The creation of the post of the High Representative (HR/VP) together with the establishment of the European External Action Service (EEAS) have a significant impact not only on European foreign policy-making, but also, more widely, on the transformation of the European political order, and represent a further step towards the evolution of a European administrative space. What makes the EEAS a special case is that this new organisation, created out of Commission and Council departments and systematically also incorporating diplomats from the member states, has some of the characteristics of both parental institutions, and, at the same time, introduces new elements of governance, contributing substantially to the dynamics of European executive centre formation. After a rather rocky first year for the new service in a turbulent international environment, this paper will try and assess the status quo of the organisational change process and analyse its effects for the European foreign policy system.
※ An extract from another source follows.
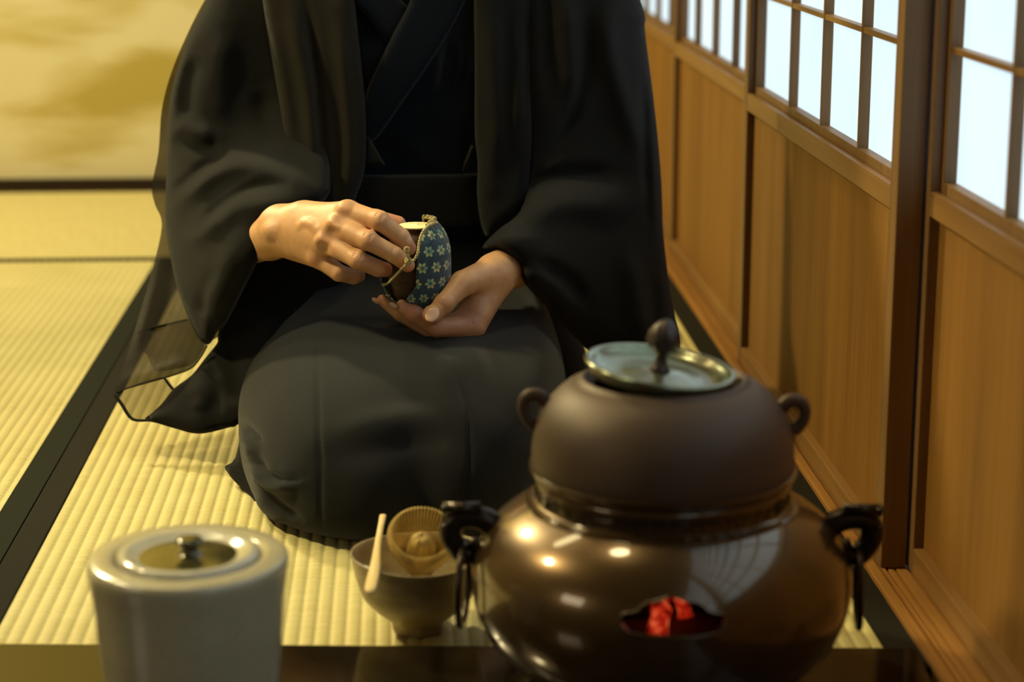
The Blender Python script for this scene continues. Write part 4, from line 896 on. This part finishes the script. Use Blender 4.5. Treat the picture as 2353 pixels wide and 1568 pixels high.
_row=_v.floor(); _odd=(_row*.5).fract()*2.; _uu=_u+_odd*.5; _fu=_uu.fract()-.5; _fv=_v.fract()-.5
_fu=_fu*.92; _fv=_fv*1.0
_r=(_fu*_fu+_fv*_fv).pow(.5); _an=_fv._m('ARCTAN2',_fu); _am=((_an/(PI/3)).fract()-.5).abs()*(PI/3); _ax=( _am*-1.+PI/6.)
_am2=((_an/(PI/3)).fract()-.5).abs()*(PI/3)
_sp=((_r-.060)/.31).clamp(); _wd=(_sp.pow(1.25)*PI).sin()*.104; _pet=(_r*_ax.abs()).lt(_wd)*_r.lt(.369)*_r.gt(.062)
_dot=_r.lt(.030)
_mask=(_pet+_dot).clamp()
_fc=BAG.ramp(BAG.noise(1.7,2,.5,_uv),[(.38,(.13,.34,.27)),(.50,(.40,.44,.22)),(.62,(.50,.49,.20))])
_bc=BAG.ramp(BAG.noise(3,3,.5,_uv),[(.3,(.014,.038,.060)),(.7,(.030,.066,.088))])
BAG.color(BAG.mix(_mask,_bc,_fc)); BAG.bump((_u*330.).sin()*(_v*330.).sin()*.3+_mask,.3,.0004)
BAGIN=M('bag_lining',(.010,.008,.005),.8)
bagp=[(714,3),(711,22),(704,40),(692,55),(675,68),(655,76),(630,81.5),(600,83),(572,82),(548,76),(530,67),(518,57),(510,49),(506,45)]
by=np.array([p[0] for p in bagp],float); br=np.array([p[1] for p in bagp],float)
def rimy(a):     # a in degrees, 0 = towards the camera, + = right in the picture
    K_=[(-180,560),(-150,600),(-120,640),(-110,640),(-84,643),(-74,652),(-66,676),(-55,686),(-42,690),(-25,682),(-14,664),(-4,650),(1,640),(3,596),(6,560),(14,533),(28,516),(45,509),(70,506),(150,506),(180,560)]
    return float(np.interp(a,[k[0] for k in K_],[k[1] for k in K_]))
bagV=[];bagF=[];bagUV=[]; NA,NB=220,46
arc=np.concatenate([[0],np.cumsum(np.hypot(np.diff(by),np.diff(br)))])
def bag_pt(t,a,dr=0.):
    y=np.interp(t,arc,by); r=np.interp(t,arc,br)+dr; ar=math.radians(a)
    gath=max(0,(545-y)/40.) if y<545 else 0
    r=r*(1+gath*.045*math.sin(ar*26)); r=r*(1+.012*math.sin(3*ar+y*.03))
    sx=(y-600)*.12 if y>600 else 0
    return (CX+(r*math.sin(ar)+max(0,sx)*.6)*MP, GY-r*math.cos(ar)*MP*(.98), cz(y))
rim_pts=[]
for i in range(NA+1):
    a=-180+360*i/NA; ry=rimy(a); tr=float(np.interp(-ry,-by,arc))
    for j in range(NB+1):
        t=tr*(j/NB); bagV.append(bag_pt(t,a)); bagUV.append((math.radians(a)*80/33.,(t/36.)+.2))
    rim_pts.append((a,bag_pt(tr,a,.8)))
for i in range(NA):
    for j in range(NB): k=i*(NB+1)+j; bagF.append((k,k+NB+1,k+NB+2,k+1))
bg=thing('drawstring_bag','small navy silk drawstring bag with pale flower pattern held in both hands','bag',bag_pt(0,0))
bo2=raw('bag_cloth',bagV,bagF,BAG,bg); uvl=bo2.data.uv_layers.new(name='UVMap')
vi=np.zeros(len(bo2.data.loops),np.int32); bo2.data.loops.foreach_get('vertex_index',vi); uvl.data.foreach_set('uv',np.array(bagUV)[vi].astype(np.float32).ravel())
bo2.data.materials.append(BAGIN.m); md=bo2.modifiers.new('s','SOLIDIFY'); md.thickness=.0011; md.offset=1; md.material_offset=1; md.material_offset_rim=0
CORD=M('cord_gold_braid',(.34,.27,.095),.55,0,.35,sheen=.2); CORD.color(CORD.ramp(CORD.noise(500,2,.5),[(.3,(.20,.155,.05)),(.7,(.50,.41,.17))]))
# gathering cord along the mouth
tube('mouth_cord',[p for a,p in rim_pts if 30<=a<=165],.0016,CORD,bg,n=10,twist=1500,braid=.28,per=4)
for k,(a,p) in enumerate([q for q in rim_pts if 34<=q[0]<=150][::5]):   # small stitched loops
    P0=Vector(p); out=Vector((math.sin(math.radians(a)),-math.cos(math.radians(a)),0))
    tor('cord_loop',tuple(P0+Vector((0,0,.0008))),.0021,.0007,(out.y*-1,out.x,.3),CORD,bg,n=14)
cpt=[(1004,512,2.222),(990,516,2.210),(977,526,2.200),(968,541,2.194),(963,560,2.1895),(960,580,2.185),(954,594,2.183),(946,602,2.181),(939,604,2.1785)]
tube('drawstring',[tuple(PY(*c)) for c in cpt],.0016,CORD,bg,n=12,twist=1900,braid=.30,per=12)
cpt=[(939,604,2.1785),(928,613,2.1765),(915,627,2.178),(902,641,2.180),(890,652,2.185),(879,655,2.192)]
tube('drawstring',[tuple(PY(*c)) for c in cpt],.0014,CORD,bg,n=12,twist=1900,braid=.30,per=12)
kc=PY(938,601,2.1770)
for ax_,rr in (((.3,-1,.2),.0030),((-.6,-.6,.5),.0028),((.8,-.4,-.5),.0028)): tor('knot',tuple(kc),rr,.0016,ax_,CORD,bg,n=22)
tube('drawstring',[tuple(PY(*c)) for c in ((940,600,2.177),(938,590,2.175),(935,582,2.174),(934,576,2.174))],[.0020,.0018,.0019,.0026],CORD,bg,n=12,twist=1900,braid=.25,per=6)
tor('knot',tuple(PY(935,574,2.1735)),.0024,.0014,(.1,-1,.2),CORD,bg,n=22)
# ------------------------------------------------------------------ light
WARM=(1.,.84,.43)
area('ceiling_lamp',(-1.60,4.05,2.0),(-.1,2.3,.15),.20,78,WARM)
area('ceiling_lamp_front',(-1.55,2.15,1.90),(-.12,2.1,.22),.20,4.2,WARM,spread=math.radians(52))
area('room_light_back',(-.9,2.9,2.3),(-.9,4.4,.2),.8,20,WARM)
area('overhead_hand_fill',(-.30,1.95,2.30),(.02,2.15,.25),.28,1.2,WARM,spread=math.radians(55))  # added downlight, brightens the wrist and thumb from above
area('left_soft_fill',(-2.35,.25,1.25),(-.0,2.1,.3),.75,7,(1.,.86,.60),'RECTANGLE',.55)  # added soft fill for the hands; the left wall has no window
W=bpy.data.worlds.new('World'); SC.world=W; W.use_nodes=True; W.node_tree.nodes['Background'].inputs[0].default_value=(.7,.85,1,1); W.node_tree.nodes['Background'].inputs[1].default_value=.3
# ------------------------------------------------------------------ camera
cam=bpy.data.cameras.new('camera'); co=bpy.data.objects.new('camera',cam); COL.objects.link(co); SC.camera=co
cam.sensor_width=36; cam.lens=FP/2353*36; cam.sensor_fit='HORIZONTAL'; cam.clip_start=.05
mw=Matrix.Identity(4)
for i in range(3): mw[i][0]=CR[i]; mw[i][1]=CU[i]; mw[i][2]=-CF[i]; mw[i][3]=C0[i]
co.matrix_world=mw
cam.dof.use_dof=True; cam.dof.focus_distance=float((PY(900,600,2.19)-C0)@CF); cam.dof.aperture_fstop=3.6
vs=SC.view_settings; SC.display_settings.display_device='sRGB'; vs.view_transform='Standard'; vs.look='None'; vs.exposure=0; vs.gamma=1; vs.use_curve_mapping=False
The compound nature of the EEAS and its hybrid role within the inter-institutional setting between the intergovernmental and supranational necessitate new approaches quot; for practitioners as well as for researchers. Based on document analysis and expert interviews with EEAS officials of different institutional provenience, presenting a first overview of the outcomes of this institution-building exercise, we argue that the institutional design and format matter for both the future of the EU's external action as well as for the European institutional architecture as a whole.